EU:Ein nötiger Schritt

Übernationale Wahllisten würden den europäischen Parlamentarismus den Menschen nahebringen.

Von Thomas Kirchner

Das Europäische Parlament ist ein starkes Parlament. Verschiedene Reformen haben die Macht der Abgeordneten immer weiter vergrößert. Bei nahezu allen Themen, über die in Europa entschieden wird - und das sind eine Menge, die EU wirkt in die meisten Lebensbereiche hinein -, redet diese kraftvolle Kammer inzwischen mit, auf Augenhöhe mit den Regierungen der EU-Staaten.

In der Wahrnehmung vieler Bürger ist das Europäische Parlament aber schwach. Weil es so weit weg ist, weil sie die Menschen und Parteien kaum kennen, die in Brüssel und Straßburg über die Qualität ihrer Luft und ihrer Lebensmittel oder über die Sicherheit ihrer Daten entscheiden. Auch deshalb nahmen 2014 nur noch weniger als die Hälfte der Berechtigten an der Europawahl teil.

Emotional wird man die Bürger auf Dauer nur durch echten europäischen Parlamentarismus ansprechen können: ein Gegenüber von Regierung und Opposition, klare Alternativen. Dann wäre hoffentlich auch Schluss mit der de facto seit Jahrzehnten existierenden großen Koalition der Mitte.

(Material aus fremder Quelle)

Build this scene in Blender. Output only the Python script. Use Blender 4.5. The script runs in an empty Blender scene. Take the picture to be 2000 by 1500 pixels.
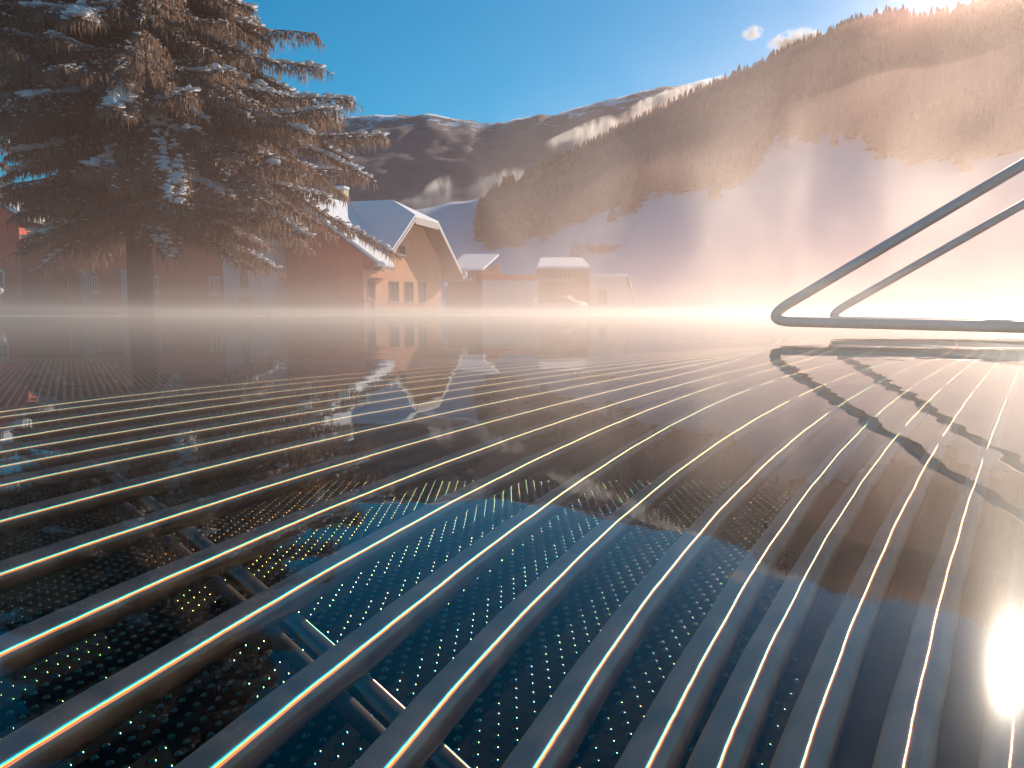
import bpy, bmesh, math, random
import numpy as np
from mathutils import Vector, Matrix, noise

random.seed(7)
rng = np.random.default_rng(7)
S = bpy.context.scene
COL = S.collection

# ---------------------------------------------------------------- camera, sky, sun, exposure
H = 0.10                       # lens height above the water
F = 1500.0                     # focal length in photo pixels (2000 px wide)
PITCH = math.atan(139.0 / F)
cam_d = bpy.data.cameras.new('camera')
cam = bpy.data.objects.new('camera', cam_d); COL.objects.link(cam)
cam_d.sensor_width = 36.0; cam_d.lens = 27.0
cam_d.clip_start = 0.01; cam_d.clip_end = 9000
cam.location = (0, 0, H)
cam.rotation_euler = (math.radians(90) - PITCH, 0, 0)
S.camera = cam

SUN_AZ, SUN_EL = math.radians(33.9), math.radians(21.8)
SUN = Vector((math.sin(SUN_AZ) * math.cos(SUN_EL), math.cos(SUN_AZ) * math.cos(SUN_EL), math.sin(SUN_EL)))
world = bpy.data.worlds.new('World'); S.world = world; world.use_nodes = True
wn = world.node_tree; bg = wn.nodes['Background']
sky = wn.nodes.new('ShaderNodeTexSky'); sky.sky_type = 'NISHITA'; sky.sun_disc = False
sky.sun_elevation = SUN_EL; sky.sun_rotation = SUN_AZ
sky.altitude = 1500; sky.air_density = 1.3; sky.dust_density = 0.2; sky.ozone_density = 5.0
hs = wn.nodes.new('ShaderNodeHueSaturation'); hs.inputs['Saturation'].default_value = 1.55; hs.inputs['Hue'].default_value = 0.481
wn.links.new(sky.outputs[0], hs.inputs['Color']); wn.links.new(hs.outputs[0], bg.inputs[0]); bg.inputs[1].default_value = 0.082

sd = bpy.data.lights.new('sun', 'SUN'); so = bpy.data.objects.new('sun', sd); COL.objects.link(so)
sd.energy = 5.0; sd.angle = math.radians(0.55); sd.color = (1.0, 0.83, 0.66)
so.location = (60, 90, 60); so.rotation_euler = SUN.to_track_quat('Z', 'Y').to_euler()

S.render.engine = 'CYCLES'
S.view_settings.view_transform = 'Standard'; S.view_settings.look = 'None'
S.view_settings.exposure = 0.45; S.view_settings.gamma = 1.0
cy = S.cycles
cy.max_bounces = 7; cy.diffuse_bounces = 2; cy.glossy_bounces = 4; cy.transmission_bounces = 4
cy.transparent_max_bounces = 24; cy.volume_bounces = 0
cy.volume_step_rate = 2.0; cy.volume_max_steps = 96
cy.caustics_reflective = False; cy.caustics_refractive = False
cy.use_adaptive_sampling = True; cy.adaptive_threshold = 0.015
cy.use_denoising = True; cy.denoiser = 'OPENIMAGEDENOISE'
cy.sample_clamp_indirect = 6.0; cy.sample_clamp_direct = 60.0

# ---------------------------------------------------------------- helpers
def ray(px, py):
    X = px - 1000.0; Y = 750.0 - py
    return X, F * math.cos(PITCH) + Y * math.sin(PITCH), Y * math.cos(PITCH) - F * math.sin(PITCH)

def W(px, py, D):
    """the place at distance D ahead that the photograph shows at px, py"""
    x, y, z = ray(px, py); t = D / y
    return Vector((x * t, D, H + z * t))

def on_plane(px, py, zp):
    x, y, z = ray(px, py); t = (zp - H) / z
    return Vector((x * t, y * t, zp))

def tag(o, label=None, cat=None, group=None, kind=None):
    if label: o['label'] = label
    if cat: o['category'] = cat
    if group: o['group'] = group
    if kind: o['kind'] = kind
    return o

def obj(name, verts, faces, mat, parent=None, smooth=False, mats=None, loc=None):
    me = bpy.data.meshes.new(name); me.from_pydata([tuple(v) for v in verts], [], [tuple(f) for f in faces]); me.update()
    if mats:
        for m in mats: me.materials.append(m)
    elif mat: me.materials.append(mat)
    if smooth: me.polygons.foreach_set('use_smooth', [True] * len(me.polygons))
    o = bpy.data.objects.new(name, me); COL.objects.link(o)
    if parent: o.parent = parent
    if loc is not None: o.location = loc
    return o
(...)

Europäische, übernationale Wahllisten wären ein kleiner, aber nötiger Schritt in diese Richtung. Erst wenn die Parteien, die in und für Europa Politik machen, auch auf dem Wahlzettel stehen, und wenn sie für das werben können, was sie erreichen wollen, würde ein wesentlicher Unterschied erkennbar: zwischen dem Nationalen und dem Europäischen.